** START OF INPUT **
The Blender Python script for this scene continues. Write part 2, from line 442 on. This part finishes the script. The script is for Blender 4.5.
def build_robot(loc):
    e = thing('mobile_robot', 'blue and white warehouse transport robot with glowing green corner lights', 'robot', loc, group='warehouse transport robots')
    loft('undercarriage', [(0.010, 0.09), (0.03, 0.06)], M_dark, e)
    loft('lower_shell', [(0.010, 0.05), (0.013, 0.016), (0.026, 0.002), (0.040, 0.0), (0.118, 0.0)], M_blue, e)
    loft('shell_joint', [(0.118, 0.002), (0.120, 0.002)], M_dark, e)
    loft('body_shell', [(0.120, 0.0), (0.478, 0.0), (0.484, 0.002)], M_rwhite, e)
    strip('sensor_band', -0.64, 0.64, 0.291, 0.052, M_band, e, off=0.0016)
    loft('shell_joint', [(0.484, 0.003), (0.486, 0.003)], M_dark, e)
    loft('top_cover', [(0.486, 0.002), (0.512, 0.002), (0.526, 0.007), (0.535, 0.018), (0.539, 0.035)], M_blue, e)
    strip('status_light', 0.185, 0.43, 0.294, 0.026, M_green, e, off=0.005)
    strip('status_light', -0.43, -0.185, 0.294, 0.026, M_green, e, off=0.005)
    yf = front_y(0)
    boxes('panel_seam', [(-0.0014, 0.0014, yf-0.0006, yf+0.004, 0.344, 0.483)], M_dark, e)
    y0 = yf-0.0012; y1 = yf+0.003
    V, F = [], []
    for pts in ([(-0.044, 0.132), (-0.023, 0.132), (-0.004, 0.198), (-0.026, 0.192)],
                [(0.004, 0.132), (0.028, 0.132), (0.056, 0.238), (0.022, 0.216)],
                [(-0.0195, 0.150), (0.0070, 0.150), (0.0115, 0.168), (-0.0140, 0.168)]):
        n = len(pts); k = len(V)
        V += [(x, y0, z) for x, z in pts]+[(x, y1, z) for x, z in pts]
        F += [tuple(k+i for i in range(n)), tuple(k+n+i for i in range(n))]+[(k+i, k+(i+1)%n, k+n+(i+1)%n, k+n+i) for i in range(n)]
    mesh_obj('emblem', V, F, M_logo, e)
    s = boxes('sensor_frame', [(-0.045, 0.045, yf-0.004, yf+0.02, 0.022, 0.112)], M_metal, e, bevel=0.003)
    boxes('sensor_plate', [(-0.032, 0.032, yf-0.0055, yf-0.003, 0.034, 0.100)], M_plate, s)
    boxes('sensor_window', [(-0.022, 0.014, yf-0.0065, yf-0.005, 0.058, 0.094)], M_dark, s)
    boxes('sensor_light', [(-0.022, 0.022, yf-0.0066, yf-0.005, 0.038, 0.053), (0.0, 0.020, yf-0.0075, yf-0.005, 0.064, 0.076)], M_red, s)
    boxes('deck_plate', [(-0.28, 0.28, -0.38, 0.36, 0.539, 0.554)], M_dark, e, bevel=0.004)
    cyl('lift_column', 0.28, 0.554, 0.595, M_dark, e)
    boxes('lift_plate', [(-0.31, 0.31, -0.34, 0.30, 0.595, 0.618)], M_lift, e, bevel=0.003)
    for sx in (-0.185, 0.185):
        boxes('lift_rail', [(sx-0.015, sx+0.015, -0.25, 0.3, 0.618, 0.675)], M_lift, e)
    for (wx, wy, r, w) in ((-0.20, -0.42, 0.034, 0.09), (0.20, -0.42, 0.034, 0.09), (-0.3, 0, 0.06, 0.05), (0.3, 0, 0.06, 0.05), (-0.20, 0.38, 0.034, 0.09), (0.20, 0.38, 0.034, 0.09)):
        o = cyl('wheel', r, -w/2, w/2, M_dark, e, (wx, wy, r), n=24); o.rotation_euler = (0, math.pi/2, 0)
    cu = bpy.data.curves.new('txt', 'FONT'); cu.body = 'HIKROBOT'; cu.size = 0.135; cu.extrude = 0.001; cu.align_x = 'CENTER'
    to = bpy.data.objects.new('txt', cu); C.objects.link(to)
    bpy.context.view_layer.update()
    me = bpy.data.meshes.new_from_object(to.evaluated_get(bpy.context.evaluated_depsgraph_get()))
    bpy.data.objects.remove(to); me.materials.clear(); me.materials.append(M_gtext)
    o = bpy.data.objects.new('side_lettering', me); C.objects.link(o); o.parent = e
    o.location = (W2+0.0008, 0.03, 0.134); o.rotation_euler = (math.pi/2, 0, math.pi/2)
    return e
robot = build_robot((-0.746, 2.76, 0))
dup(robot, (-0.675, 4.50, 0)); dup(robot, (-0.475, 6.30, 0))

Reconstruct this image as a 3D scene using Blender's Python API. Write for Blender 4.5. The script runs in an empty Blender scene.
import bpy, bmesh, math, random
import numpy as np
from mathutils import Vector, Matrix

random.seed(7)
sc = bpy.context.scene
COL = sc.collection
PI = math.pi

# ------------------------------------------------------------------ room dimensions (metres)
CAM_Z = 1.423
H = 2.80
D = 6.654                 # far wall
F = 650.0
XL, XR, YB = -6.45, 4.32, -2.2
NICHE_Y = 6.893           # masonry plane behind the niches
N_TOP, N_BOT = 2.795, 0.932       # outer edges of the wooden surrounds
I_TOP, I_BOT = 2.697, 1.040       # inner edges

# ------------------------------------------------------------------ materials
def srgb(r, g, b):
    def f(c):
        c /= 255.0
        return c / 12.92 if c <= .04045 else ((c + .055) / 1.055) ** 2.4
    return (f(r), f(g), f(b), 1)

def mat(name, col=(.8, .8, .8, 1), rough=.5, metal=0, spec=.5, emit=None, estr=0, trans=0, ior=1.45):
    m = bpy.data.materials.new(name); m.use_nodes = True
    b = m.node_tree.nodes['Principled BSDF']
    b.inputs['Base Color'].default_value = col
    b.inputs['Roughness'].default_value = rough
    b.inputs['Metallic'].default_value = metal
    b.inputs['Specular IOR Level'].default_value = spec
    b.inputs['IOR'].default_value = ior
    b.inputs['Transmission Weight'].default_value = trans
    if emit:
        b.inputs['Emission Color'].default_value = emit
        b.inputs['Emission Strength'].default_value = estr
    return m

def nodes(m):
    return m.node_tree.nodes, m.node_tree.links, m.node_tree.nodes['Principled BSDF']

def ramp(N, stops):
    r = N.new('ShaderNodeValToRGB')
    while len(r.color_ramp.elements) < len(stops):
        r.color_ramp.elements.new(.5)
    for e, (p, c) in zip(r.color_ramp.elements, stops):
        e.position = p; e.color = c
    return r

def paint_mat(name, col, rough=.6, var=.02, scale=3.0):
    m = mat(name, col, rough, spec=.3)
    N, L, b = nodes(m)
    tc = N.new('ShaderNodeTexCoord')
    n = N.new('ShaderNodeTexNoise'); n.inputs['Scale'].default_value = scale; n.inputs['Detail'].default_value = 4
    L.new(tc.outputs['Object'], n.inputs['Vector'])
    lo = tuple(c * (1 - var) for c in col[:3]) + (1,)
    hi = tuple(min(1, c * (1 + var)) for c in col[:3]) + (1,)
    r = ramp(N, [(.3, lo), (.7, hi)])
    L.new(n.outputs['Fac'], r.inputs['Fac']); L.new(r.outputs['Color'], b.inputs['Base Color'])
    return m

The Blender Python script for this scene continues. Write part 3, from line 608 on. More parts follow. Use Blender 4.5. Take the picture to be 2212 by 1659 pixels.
** END OF INPUT **
WRITTEN INSTRUCTION:
Track down every line with the word "part" and copy it.

EXERCISE RESULT:
The Blender Python script for this scene continues. Write part 2, from line 442 on. This part finishes the script. The script is for Blender 4.5.
The Blender Python script for this scene continues. Write part 3, from line 608 on. More parts follow. Use Blender 4.5. Take the picture to be 2212 by 1659 pixels.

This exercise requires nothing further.